Should this Coin, Sir, which, clearly is not european, lead to any discovery, or even a reasonable conjecture as to the people who formerly inhabited this Country, (and that it was thickly inhabited seems to be beyond a doubt, from the works discovered in every part of it, and which appear to be the remains of fortifications round their Towns, and some of them include more than a hundred Acres) I shall think myself very fortunate that it came into my hands, and still more so that I had it in my power to put it into yours, as your thoughts have been turned upon the antiquities of this Country; and the contemplation of so interesting a subject, and any thing which may tend to elucidate it, may serve sometimes to relieve you amidst the cares of Government. It is a singular thing that a People who certainly possessed at least some of the Arts should have disappeared from the face of the Earth, without any memorial of them but what barely shews that they existed and were in a state of warfare—The present race of Savages have not even a tradition respecting the Fortifications, or by whom they were made, which I have very particularly enquired into, quite to the Missisippi.

From this peice of Copper, Sir, one Conclusion, which may be useful, seems to result, to wit that this species of metal, tho very liable to be corroded by the Air, does not decay in the Earth, and I am led to it not from the perfect state of this coin only, but from other instances which I have seen. Out of one of those Mounds or Barrows, (which are found near all the old works) thro which one of the Streets of Cincinnati was laid, and which was opened by it amongst a number of Bones and other things that fell from the Graves, were two peices of thin rolled or plated Copper wrought into the shape of pullies with a square hole through the center of each, and which, tho they must probably have lain many Centuries in the Earth, were perfectly free from rust or verdigrease, and the metal to appearance as sound as when it was first forged. With these were found a peice of native Chrystal, about nine inches in length, and an inch and a half in Diameter, wrought into a regular figure, perfectly round and tapering gradually and exactly both ways from the middle, and turned up at each end, and had received a coarse polish, and a peice of variegated stone, of the same shape but not quite so big, very well polished. Whatever may have been the use of these or why they were buried with the body of the owner, they seem to prove that the Arts had made considerable progress.
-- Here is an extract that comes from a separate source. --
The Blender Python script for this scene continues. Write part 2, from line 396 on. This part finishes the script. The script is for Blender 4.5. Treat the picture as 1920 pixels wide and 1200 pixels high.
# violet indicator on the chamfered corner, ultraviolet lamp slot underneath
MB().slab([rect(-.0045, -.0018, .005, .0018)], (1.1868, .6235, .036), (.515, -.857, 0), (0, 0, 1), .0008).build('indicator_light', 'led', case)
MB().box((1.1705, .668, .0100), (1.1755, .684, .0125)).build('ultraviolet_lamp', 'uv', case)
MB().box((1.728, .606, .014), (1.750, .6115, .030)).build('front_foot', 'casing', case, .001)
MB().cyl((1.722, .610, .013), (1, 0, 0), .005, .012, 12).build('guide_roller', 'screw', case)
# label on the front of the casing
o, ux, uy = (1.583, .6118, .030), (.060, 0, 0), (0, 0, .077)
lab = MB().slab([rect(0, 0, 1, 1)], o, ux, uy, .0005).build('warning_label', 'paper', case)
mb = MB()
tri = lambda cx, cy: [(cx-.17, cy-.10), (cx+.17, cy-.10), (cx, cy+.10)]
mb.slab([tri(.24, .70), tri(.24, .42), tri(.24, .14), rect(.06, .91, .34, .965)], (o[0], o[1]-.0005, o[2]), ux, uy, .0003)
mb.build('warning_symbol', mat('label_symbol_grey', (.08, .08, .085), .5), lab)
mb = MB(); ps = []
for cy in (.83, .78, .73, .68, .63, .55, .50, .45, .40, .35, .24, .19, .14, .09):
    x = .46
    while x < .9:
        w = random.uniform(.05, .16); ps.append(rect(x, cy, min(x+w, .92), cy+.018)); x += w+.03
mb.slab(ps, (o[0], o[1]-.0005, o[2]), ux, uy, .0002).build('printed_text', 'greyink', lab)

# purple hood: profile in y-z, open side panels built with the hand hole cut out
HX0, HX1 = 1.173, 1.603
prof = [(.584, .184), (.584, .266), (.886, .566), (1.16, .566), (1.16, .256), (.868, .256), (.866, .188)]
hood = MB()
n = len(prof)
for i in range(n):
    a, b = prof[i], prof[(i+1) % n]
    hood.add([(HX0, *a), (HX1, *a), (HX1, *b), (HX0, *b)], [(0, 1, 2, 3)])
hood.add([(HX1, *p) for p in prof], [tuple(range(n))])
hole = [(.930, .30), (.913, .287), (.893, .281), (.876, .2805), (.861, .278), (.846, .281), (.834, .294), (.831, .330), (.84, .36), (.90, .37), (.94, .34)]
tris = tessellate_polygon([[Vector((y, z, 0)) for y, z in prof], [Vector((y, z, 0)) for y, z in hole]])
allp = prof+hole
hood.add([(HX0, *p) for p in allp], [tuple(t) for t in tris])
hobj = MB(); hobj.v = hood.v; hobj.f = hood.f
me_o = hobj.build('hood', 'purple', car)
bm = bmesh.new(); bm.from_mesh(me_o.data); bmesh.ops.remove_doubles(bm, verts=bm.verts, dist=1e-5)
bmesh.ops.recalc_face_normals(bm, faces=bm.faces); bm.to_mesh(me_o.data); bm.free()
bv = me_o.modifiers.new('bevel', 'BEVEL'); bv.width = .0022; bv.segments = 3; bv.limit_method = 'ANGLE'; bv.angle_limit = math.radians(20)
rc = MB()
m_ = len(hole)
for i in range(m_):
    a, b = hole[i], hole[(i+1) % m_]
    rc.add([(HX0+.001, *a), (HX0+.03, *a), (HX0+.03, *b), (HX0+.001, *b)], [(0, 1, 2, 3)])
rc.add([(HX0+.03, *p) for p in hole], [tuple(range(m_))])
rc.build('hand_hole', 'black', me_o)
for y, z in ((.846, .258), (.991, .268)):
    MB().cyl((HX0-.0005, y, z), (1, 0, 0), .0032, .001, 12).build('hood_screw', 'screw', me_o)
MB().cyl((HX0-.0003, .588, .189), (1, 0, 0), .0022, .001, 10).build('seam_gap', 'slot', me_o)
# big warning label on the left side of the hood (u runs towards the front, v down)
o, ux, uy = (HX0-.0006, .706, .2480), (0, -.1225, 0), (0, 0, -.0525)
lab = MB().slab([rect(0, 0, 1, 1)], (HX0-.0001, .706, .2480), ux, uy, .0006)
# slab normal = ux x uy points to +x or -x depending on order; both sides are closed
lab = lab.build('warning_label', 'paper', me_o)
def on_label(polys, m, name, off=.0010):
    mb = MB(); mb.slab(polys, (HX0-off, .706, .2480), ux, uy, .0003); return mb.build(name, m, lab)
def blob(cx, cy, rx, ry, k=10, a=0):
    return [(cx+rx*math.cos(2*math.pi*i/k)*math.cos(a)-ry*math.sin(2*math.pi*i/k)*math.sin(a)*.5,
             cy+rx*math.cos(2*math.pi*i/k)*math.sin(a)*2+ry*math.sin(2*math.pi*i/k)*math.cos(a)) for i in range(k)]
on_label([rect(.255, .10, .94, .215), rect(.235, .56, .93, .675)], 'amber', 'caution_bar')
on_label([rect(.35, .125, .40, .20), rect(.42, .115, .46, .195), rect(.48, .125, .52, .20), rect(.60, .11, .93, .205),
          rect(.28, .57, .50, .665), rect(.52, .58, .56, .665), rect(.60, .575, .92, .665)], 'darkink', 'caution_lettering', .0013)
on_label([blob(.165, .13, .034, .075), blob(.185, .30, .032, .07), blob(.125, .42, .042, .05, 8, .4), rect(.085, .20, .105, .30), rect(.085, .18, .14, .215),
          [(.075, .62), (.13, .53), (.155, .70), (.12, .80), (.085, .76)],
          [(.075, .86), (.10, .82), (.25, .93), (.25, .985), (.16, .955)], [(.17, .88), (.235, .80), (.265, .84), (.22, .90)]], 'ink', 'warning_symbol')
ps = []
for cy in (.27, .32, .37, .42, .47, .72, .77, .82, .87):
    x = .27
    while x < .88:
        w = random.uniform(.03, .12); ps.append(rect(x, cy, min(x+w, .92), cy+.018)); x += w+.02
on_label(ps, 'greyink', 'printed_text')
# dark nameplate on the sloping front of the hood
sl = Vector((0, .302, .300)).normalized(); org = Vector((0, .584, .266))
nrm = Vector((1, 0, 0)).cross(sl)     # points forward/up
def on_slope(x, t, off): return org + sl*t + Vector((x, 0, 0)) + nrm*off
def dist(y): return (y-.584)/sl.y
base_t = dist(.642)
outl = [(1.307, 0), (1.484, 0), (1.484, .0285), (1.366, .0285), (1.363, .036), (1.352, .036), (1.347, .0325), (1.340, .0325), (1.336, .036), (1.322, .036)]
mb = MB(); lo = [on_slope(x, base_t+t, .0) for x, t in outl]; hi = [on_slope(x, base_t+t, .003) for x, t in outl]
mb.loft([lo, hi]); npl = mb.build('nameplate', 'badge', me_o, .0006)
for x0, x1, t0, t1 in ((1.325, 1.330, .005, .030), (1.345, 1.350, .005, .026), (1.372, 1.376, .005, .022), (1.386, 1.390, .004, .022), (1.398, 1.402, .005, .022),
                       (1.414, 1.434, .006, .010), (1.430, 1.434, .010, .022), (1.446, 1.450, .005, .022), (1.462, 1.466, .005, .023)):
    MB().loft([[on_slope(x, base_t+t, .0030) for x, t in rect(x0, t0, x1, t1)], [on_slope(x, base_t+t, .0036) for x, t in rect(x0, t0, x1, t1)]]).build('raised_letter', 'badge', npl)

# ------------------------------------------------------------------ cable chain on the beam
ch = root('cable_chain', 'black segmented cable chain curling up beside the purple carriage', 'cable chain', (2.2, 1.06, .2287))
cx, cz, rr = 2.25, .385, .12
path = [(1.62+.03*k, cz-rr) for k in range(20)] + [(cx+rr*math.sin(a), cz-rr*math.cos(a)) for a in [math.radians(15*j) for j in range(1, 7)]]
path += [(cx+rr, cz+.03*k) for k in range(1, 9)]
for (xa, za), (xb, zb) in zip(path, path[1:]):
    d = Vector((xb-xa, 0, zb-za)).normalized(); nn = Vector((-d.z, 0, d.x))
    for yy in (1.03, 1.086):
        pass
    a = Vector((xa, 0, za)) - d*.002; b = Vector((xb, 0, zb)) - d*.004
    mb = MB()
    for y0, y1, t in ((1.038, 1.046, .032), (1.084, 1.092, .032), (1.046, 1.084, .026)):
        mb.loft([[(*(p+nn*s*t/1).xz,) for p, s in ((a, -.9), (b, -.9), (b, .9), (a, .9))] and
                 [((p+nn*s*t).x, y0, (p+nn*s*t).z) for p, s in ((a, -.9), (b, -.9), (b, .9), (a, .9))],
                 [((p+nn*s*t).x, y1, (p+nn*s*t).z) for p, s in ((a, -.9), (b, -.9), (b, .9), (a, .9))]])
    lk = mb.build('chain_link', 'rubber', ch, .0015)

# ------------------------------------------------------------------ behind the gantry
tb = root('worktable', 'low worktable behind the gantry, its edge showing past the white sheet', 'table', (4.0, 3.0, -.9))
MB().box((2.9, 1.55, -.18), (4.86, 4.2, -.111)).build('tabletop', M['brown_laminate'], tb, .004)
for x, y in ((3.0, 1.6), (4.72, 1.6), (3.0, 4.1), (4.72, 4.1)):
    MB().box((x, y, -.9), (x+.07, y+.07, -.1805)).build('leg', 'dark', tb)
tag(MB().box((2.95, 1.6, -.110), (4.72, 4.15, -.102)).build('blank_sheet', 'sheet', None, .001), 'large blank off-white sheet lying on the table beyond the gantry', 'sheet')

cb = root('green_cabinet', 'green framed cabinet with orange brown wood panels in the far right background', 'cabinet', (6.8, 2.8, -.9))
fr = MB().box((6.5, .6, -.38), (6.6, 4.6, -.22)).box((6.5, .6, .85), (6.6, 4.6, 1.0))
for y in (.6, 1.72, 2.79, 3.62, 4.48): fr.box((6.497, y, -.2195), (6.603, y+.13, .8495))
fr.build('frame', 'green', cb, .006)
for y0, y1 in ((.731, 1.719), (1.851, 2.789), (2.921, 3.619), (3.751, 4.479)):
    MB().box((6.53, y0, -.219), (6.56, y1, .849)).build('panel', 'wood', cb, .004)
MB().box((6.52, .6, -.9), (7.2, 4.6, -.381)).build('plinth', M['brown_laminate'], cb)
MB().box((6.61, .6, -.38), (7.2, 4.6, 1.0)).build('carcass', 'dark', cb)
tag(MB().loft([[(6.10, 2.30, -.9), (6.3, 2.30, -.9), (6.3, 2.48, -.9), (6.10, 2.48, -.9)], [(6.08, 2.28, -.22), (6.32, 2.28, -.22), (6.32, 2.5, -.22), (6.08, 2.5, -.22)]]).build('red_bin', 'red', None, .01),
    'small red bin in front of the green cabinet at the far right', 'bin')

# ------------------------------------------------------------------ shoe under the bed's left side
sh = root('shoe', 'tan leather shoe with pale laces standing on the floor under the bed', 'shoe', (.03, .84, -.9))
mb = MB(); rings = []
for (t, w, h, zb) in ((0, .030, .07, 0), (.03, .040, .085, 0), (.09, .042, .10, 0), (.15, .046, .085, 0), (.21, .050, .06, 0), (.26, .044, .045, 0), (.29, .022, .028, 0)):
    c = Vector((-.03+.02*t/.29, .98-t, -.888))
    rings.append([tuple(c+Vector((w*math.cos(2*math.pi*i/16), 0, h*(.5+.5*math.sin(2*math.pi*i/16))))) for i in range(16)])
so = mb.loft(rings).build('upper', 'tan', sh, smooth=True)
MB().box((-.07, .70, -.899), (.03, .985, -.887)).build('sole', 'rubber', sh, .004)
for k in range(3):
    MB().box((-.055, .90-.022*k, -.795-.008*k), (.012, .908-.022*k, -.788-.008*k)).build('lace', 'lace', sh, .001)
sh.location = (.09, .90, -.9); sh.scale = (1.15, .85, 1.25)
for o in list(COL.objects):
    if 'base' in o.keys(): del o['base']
These were all sent by Governor Sargent, I think, to the Museum at Cambridge in Massachussets

Whether there may be any thing in my conjecture on the durability of Copper in the earth, or whether the discovery, should it be one, may be useful or not, the Coin I think a very great Curiosity, and I request you, Sir, to accept it as token of the great respect with which I Am

Sir, Your obedient Servant

Ar. St. Clair

RC (MHi); addressed: “(Private) Thomas Jefferson President of the united States”; endorsed by TJ as received 3 July and so recorded in SJL.

The artifact that St. Clair (and Andrew Ellicott in his letter of 4 June) called a coin may have been a copper ornament from the prehistoric Hopewell culture. The objects from the mound at cincinnati were very likely copper ear-spools. The Hopewell people also made ceremonial objects from quartz crystal (N’omi B. Greber and Katharine C. Ruhl, The Hopewell Site: A Contemporary Analysis Based on the Work of Charles C. Willoughby [Boulder, Colo., 1989], 11, 28–30, 100–1, 114–15, 131, 135, 137, 155, 157–8).